AT&T Says Data Of 7.6 Million Account Holders Leaked On Dark Web
American telecommunications giant AT&T investigates incident after millions of customers’ data published on dark web
AT&T has become the latest organisation to be involved in a data breach, after customer data was published on the dark web.
At the weekend, AT&T confirmed that it is investigating a cyber incident, after it came “to our attention that a number of AT&T passcodes have been compromised.”

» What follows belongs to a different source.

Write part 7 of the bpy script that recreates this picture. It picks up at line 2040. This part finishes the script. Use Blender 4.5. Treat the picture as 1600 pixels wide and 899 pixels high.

This is a second piece of bad news for the American carrier in the space of two months. In February the carrier denied that a cyberattack was responsible for a significant outage of the AT&T mobile network in the US, which lasted for some hours.
Data breach
AT&T is the country’s largest telecoms operator in the US, with more than 240 million subscribers, but it has now admitted that personal data for some 7.6 million account holders have been compromised, which reportedly includes social security numbers.
CNN reported that while approximately 7.6 million current account holders have been impacted by the leak, a total of 65.4 million former account holders were affected.
“We are reaching out to all 7.6M impacted customers and have reset their passcodes,” said the carrier. “In addition, we will be communicating with current and former account holders with compromised sensitive personal information.”
AT&T said its internal teams are working with external cybersecurity experts to analyse the situation.
“To the best of our knowledge, the compromised data appears to be from 2019 or earlier and does not contain personal financial information or call history,” it said. “We encourage customers to remain vigilant by monitoring account activity and credit reports.”
It advised worried customers that they can set up free fraud alerts from nationwide credit bureaus — Equifax, Experian, and TransUnion.
Previous breaches
AT&T has suffered other data breaches in previous years.
Back in June 2010, a group of hackers exploited a security hole on AT&T’s website.
As a result, the group was able to get its hands on the email addresses of 114,000 owners of Apple iPads.
Then in April 2015 the US Federal Communications Commission issued AT&T with a $25 million fine, over a consumer data breach at its call centres in Mexico, Colombia and the Philippines.
The FCC said at the time, that those data breaches involved the unauthorised disclosure of names and full or partial Social Security numbers of 280,000 US customers.
That 2015 breach also involved the unauthorised access to protected account information.